**GOAL**
Transcribe the listing in full, excluding any pictures.

**STORED DATA**
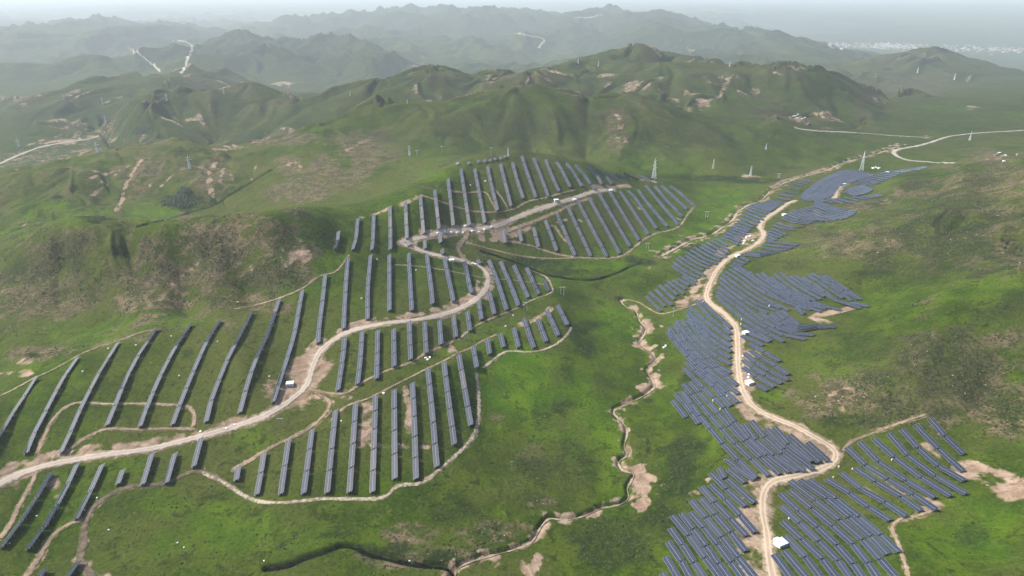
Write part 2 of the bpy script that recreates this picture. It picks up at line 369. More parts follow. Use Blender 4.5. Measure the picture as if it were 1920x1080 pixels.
# soft patches of bare earth: width (m), strength, photo points
EARTH = [
 (13,.8,[(575,690),(560,715),(545,735)]),(7,.75,[(600,640),(575,672),(560,700)]),(5,.8,[(640,620),(700,600),(790,588),(850,573),(893,550),(903,530)]),
 (6,.8,[(440,795),(360,818),(250,838),(130,853),(60,868),(0,890)]),(7,.85,[(0,900),(60,878)]),(4,.7,[(540,745),(500,770),(450,790)]),
 (8,.85,[(800,438),(850,433),(900,430),(945,424)]),(7,.7,[(880,434),(875,452)]),(6,.8,[(905,447),(945,440),(990,425)]),(4,.6,[(965,440),(946,438),(945,452)]),
 (5,.7,[(750,454),(800,446)]),(4,.6,[(900,490),(918,510),(922,535),(912,560)]),
 (10,.8,[(1425,1070),(1420,1020),(1418,970),(1420,930)]),(6,.8,[(1400,905),(1440,893)]),(8,.8,[(1390,740),(1400,765),(1430,790)]),(5,.7,[(1470,800),(1520,826),(1550,845)]),
 (5,.75,[(1330,570),(1365,600),(1385,640)]),(4,.7,[(1396,660),(1398,700),(1408,730)]),(9,.7,[(1320,556),(1290,562),(1270,575)]),(6,.6,[(1300,545),(1340,500),(1365,487)]),
 (11,.7,[(1395,455),(1400,445),(1412,440)]),(6,.6,[(1345,480),(1362,466),(1385,452)]),
 (5,.75,[(1535,590),(1560,585),(1595,578)]),(5,.75,[(1522,596),(1550,604)]),(4,.6,[(1560,398),(1610,398)]),
 (10,.95,[(1815,880),(1860,893),(1905,922)]),(5,.7,[(1820,868),(1838,878)]),(4,.6,[(1700,975),(1730,960),(1760,945)]),(3,.55,[(1640,880),(1700,925),(1740,935)]),(3,.55,[(1735,835),(1760,855)]),
 (3,.5,[(1600,905),(1650,935)]),
 (5,.7,[(600,740),(625,735),(650,742)]),(4,.6,[(840,645),(850,660),(855,668)]),(3.5,.65,[(975,610),(1000,600),(1020,590),(1032,577)]),
 (4,.6,[(95,900),(110,925)]),(4,.6,[(150,1050),(170,1062),(190,1085)]),(5,.6,[(690,760),(686,790),(678,830)]),(3,.6,[(760,725),(768,770),(766,810)]),(2.5,.55,[(672,830),(720,836),(800,838)]),
 (5,.65,[(735,388),(760,380),(785,368)]),(3,.6,[(675,408),(700,402),(725,393)]),(5,.6,[(1090,345),(1140,352),(1180,347)]),(3,.6,[(1175,366),(1200,392)]),(3,.6,[(1250,400),(1275,412)]),(2.5,.6,[(1030,425),(1060,412),(1090,414)]),(2.5,.6,[(1038,418),(1050,440),(1062,452)]),
 (3.6,.7,[(265,300),(245,330),(235,352),(230,372),(219,396)]),(4,.7,[(262,302),(240,312),(215,322),(172,334)]),(4,.6,[(216,328),(190,350),(175,366)]),(4.2,.75,[(404,305),(394,330),(393,348),(400,372)]),(3,.6,[(421,311),(411,342)]),(2.5,.55,[(430,318),(437,343)]),(2.5,.55,[(480,309),(472,338)]),(4,.45,[(328,324),(312,340),(294,360)]),(3,.5,[(345,318),(362,312),(380,314)]),(3,.5,[(282,345),(276,360)]),
 (60,.36,[(-40,316),(50,296),(120,274),(190,256)]),(30,.4,[(60,305),(130,292),(180,280)]),(18,.4,[(110,258),(160,250),(205,240)]),(10,.5,[(400,278),(425,280),(450,276),(500,260)]),(8,.5,[(268,262),(270,250),(280,246)]),
 (6,.5,[(540,310),(556,304),(562,318)]),(6,.5,[(640,290),(660,275),(690,262)]),(8,.5,[(1310,195),(1330,188),(1352,176),(1368,140)]),(7,.45,[(1150,210),(1165,230),(1158,262)]),(5,.4,[(1170,255),(1178,275)]),(8,.4,[(560,450),(545,470),(530,490)]),(4,.4,[(300,560),(340,520),(400,480)]),
 (8,.7,[(1395,330),(1420,332)]),(5,.6,[(1205,338),(1240,342)]),
 (6,.6,[(1455,345),(1500,330),(1545,318),(1600,300)]),
]
# ellipses (photo x, y, rx, ry, strength) of ground cover
BROWN = [
 (1760,440,220,80,.6),(1820,690,150,120,.5),(1850,350,120,50,.55),(1600,740,120,40,.5),(300,520,220,110,.4),(100,540,140,100,.45),(950,240,260,60,.3),(1300,160,260,50,.3),(1350,270,180,40,.2),(300,300,200,50,.3),
 (330,510,150,75,.9),(240,560,60,45,.8),(430,440,120,45,.85),(120,470,110,50,.45),(520,500,70,45,.5),(450,560,70,25,.6),(560,470,40,22,.7),(100,570,110,70,.3),
 (690,280,70,50,.7),(600,330,70,45,.55),(560,360,70,30,.5),(260,320,70,50,.5),(400,320,50,45,.55),(545,312,35,25,.6),(660,330,60,30,.5),
 (470,180,50,25,.6),(420,215,60,25,.3),(520,260,60,16,.9),(980,150,60,20,.7),(850,150,40,14,.5),(1150,215,35,35,.75),(1155,255,25,35,.7),(1450,200,60,25,.6),(1520,218,60,18,.6),(1340,180,20,20,.4),
 (1700,160,80,40,.55),(1660,120,40,20,.5),(1640,180,50,16,.5),(1500,200,30,30,.4),
 (1640,450,150,55,.85),(1800,430,130,50,.9),(1900,470,70,40,.8),(1780,355,130,30,.75),(1620,385,50,14,.7),(1880,320,60,20,.6),(1850,390,90,18,.6),
 (1760,670,70,70,.65),(1850,760,110,70,.6),(1720,700,60,50,.5),(1560,750,80,35,.85),(1640,780,80,30,.45),(1870,640,80,60,.5),(1730,565,50,16,.5),(1640,720,60,40,.35),
 (60,660,70,20,.6),(930,1000,110,36,.6),(760,1005,90,34,.6),(740,1045,110,22,.75),(1030,940,40,14,.7),(850,1040,50,20,.7),(930,780,30,20,.35),(1000,850,60,30,.3),(500,575,50,14,.5),(1860,295,60,18,.55),(1100,260,70,30,.25),(1250,290,60,25,.25),
 (1000,310,40,8,.3),(870,1035,40,14,.3),(800,350,20,8,.3),
]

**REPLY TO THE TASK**
Write part 2 of the bpy script that recreates this picture. It picks up at line 369. More parts follow. Use Blender 4.5. Measure the picture as if it were 1920x1080 pixels.
# soft patches of bare earth: width (m), strength, photo points
EARTH = [
 (13,.8,[(575,690),(560,715),(545,735)]),(7,.75,[(600,640),(575,672),(560,700)]),(5,.8,[(640,620),(700,600),(790,588),(850,573),(893,550),(903,530)]),
 (6,.8,[(440,795),(360,818),(250,838),(130,853),(60,868),(0,890)]),(7,.85,[(0,900),(60,878)]),(4,.7,[(540,745),(500,770),(450,790)]),
 (8,.85,[(800,438),(850,433),(900,430),(945,424)]),(7,.7,[(880,434),(875,452)]),(6,.8,[(905,447),(945,440),(990,425)]),(4,.6,[(965,440),(946,438),(945,452)]),
 (5,.7,[(750,454),(800,446)]),(4,.6,[(900,490),(918,510),(922,535),(912,560)]),
 (10,.8,[(1425,1070),(1420,1020),(1418,970),(1420,930)]),(6,.8,[(1400,905),(1440,893)]),(8,.8,[(1390,740),(1400,765),(1430,790)]),(5,.7,[(1470,800),(1520,826),(1550,845)]),
 (5,.75,[(1330,570),(1365,600),(1385,640)]),(4,.7,[(1396,660),(1398,700),(1408,730)]),(9,.7,[(1320,556),(1290,562),(1270,575)]),(6,.6,[(1300,545),(1340,500),(1365,487)]),
 (11,.7,[(1395,455),(1400,445),(1412,440)]),(6,.6,[(1345,480),(1362,466),(1385,452)]),
 (5,.75,[(1535,590),(1560,585),(1595,578)]),(5,.75,[(1522,596),(1550,604)]),(4,.6,[(1560,398),(1610,398)]),
 (10,.95,[(1815,880),(1860,893),(1905,922)]),(5,.7,[(1820,868),(1838,878)]),(4,.6,[(1700,975),(1730,960),(1760,945)]),(3,.55,[(1640,880),(1700,925),(1740,935)]),(3,.55,[(1735,835),(1760,855)]),
 (3,.5,[(1600,905),(1650,935)]),
 (5,.7,[(600,740),(625,735),(650,742)]),(4,.6,[(840,645),(850,660),(855,668)]),(3.5,.65,[(975,610),(1000,600),(1020,590),(1032,577)]),
 (4,.6,[(95,900),(110,925)]),(4,.6,[(150,1050),(170,1062),(190,1085)]),(5,.6,[(690,760),(686,790),(678,830)]),(3,.6,[(760,725),(768,770),(766,810)]),(2.5,.55,[(672,830),(720,836),(800,838)]),
 (5,.65,[(735,388),(760,380),(785,368)]),(3,.6,[(675,408),(700,402),(725,393)]),(5,.6,[(1090,345),(1140,352),(1180,347)]),(3,.6,[(1175,366),(1200,392)]),(3,.6,[(1250,400),(1275,412)]),(2.5,.6,[(1030,425),(1060,412),(1090,414)]),(2.5,.6,[(1038,418),(1050,440),(1062,452)]),
 (3.6,.7,[(265,300),(245,330),(235,352),(230,372),(219,396)]),(4,.7,[(262,302),(240,312),(215,322),(172,334)]),(4,.6,[(216,328),(190,350),(175,366)]),(4.2,.75,[(404,305),(394,330),(393,348),(400,372)]),(3,.6,[(421,311),(411,342)]),(2.5,.55,[(430,318),(437,343)]),(2.5,.55,[(480,309),(472,338)]),(4,.45,[(328,324),(312,340),(294,360)]),(3,.5,[(345,318),(362,312),(380,314)]),(3,.5,[(282,345),(276,360)]),
 (60,.36,[(-40,316),(50,296),(120,274),(190,256)]),(30,.4,[(60,305),(130,292),(180,280)]),(18,.4,[(110,258),(160,250),(205,240)]),(10,.5,[(400,278),(425,280),(450,276),(500,260)]),(8,.5,[(268,262),(270,250),(280,246)]),
 (6,.5,[(540,310),(556,304),(562,318)]),(6,.5,[(640,290),(660,275),(690,262)]),(8,.5,[(1310,195),(1330,188),(1352,176),(1368,140)]),(7,.45,[(1150,210),(1165,230),(1158,262)]),(5,.4,[(1170,255),(1178,275)]),(8,.4,[(560,450),(545,470),(530,490)]),(4,.4,[(300,560),(340,520),(400,480)]),
 (8,.7,[(1395,330),(1420,332)]),(5,.6,[(1205,338),(1240,342)]),
 (6,.6,[(1455,345),(1500,330),(1545,318),(1600,300)]),
]
# ellipses (photo x, y, rx, ry, strength) of ground cover
BROWN = [
 (1760,440,220,80,.6),(1820,690,150,120,.5),(1850,350,120,50,.55),(1600,740,120,40,.5),(300,520,220,110,.4),(100,540,140,100,.45),(950,240,260,60,.3),(1300,160,260,50,.3),(1350,270,180,40,.2),(300,300,200,50,.3),
 (330,510,150,75,.9),(240,560,60,45,.8),(430,440,120,45,.85),(120,470,110,50,.45),(520,500,70,45,.5),(450,560,70,25,.6),(560,470,40,22,.7),(100,570,110,70,.3),
 (690,280,70,50,.7),(600,330,70,45,.55),(560,360,70,30,.5),(260,320,70,50,.5),(400,320,50,45,.55),(545,312,35,25,.6),(660,330,60,30,.5),
 (470,180,50,25,.6),(420,215,60,25,.3),(520,260,60,16,.9),(980,150,60,20,.7),(850,150,40,14,.5),(1150,215,35,35,.75),(1155,255,25,35,.7),(1450,200,60,25,.6),(1520,218,60,18,.6),(1340,180,20,20,.4),
 (1700,160,80,40,.55),(1660,120,40,20,.5),(1640,180,50,16,.5),(1500,200,30,30,.4),
 (1640,450,150,55,.85),(1800,430,130,50,.9),(1900,470,70,40,.8),(1780,355,130,30,.75),(1620,385,50,14,.7),(1880,320,60,20,.6),(1850,390,90,18,.6),
 (1760,670,70,70,.65),(1850,760,110,70,.6),(1720,700,60,50,.5),(1560,750,80,35,.85),(1640,780,80,30,.45),(1870,640,80,60,.5),(1730,565,50,16,.5),(1640,720,60,40,.35),
 (60,660,70,20,.6),(930,1000,110,36,.6),(760,1005,90,34,.6),(740,1045,110,22,.75),(1030,940,40,14,.7),(850,1040,50,20,.7),(930,780,30,20,.35),(1000,850,60,30,.3),(500,575,50,14,.5),(1860,295,60,18,.55),(1100,260,70,30,.25),(1250,290,60,25,.25),
 (1000,310,40,8,.3),(870,1035,40,14,.3),(800,350,20,8,.3),
]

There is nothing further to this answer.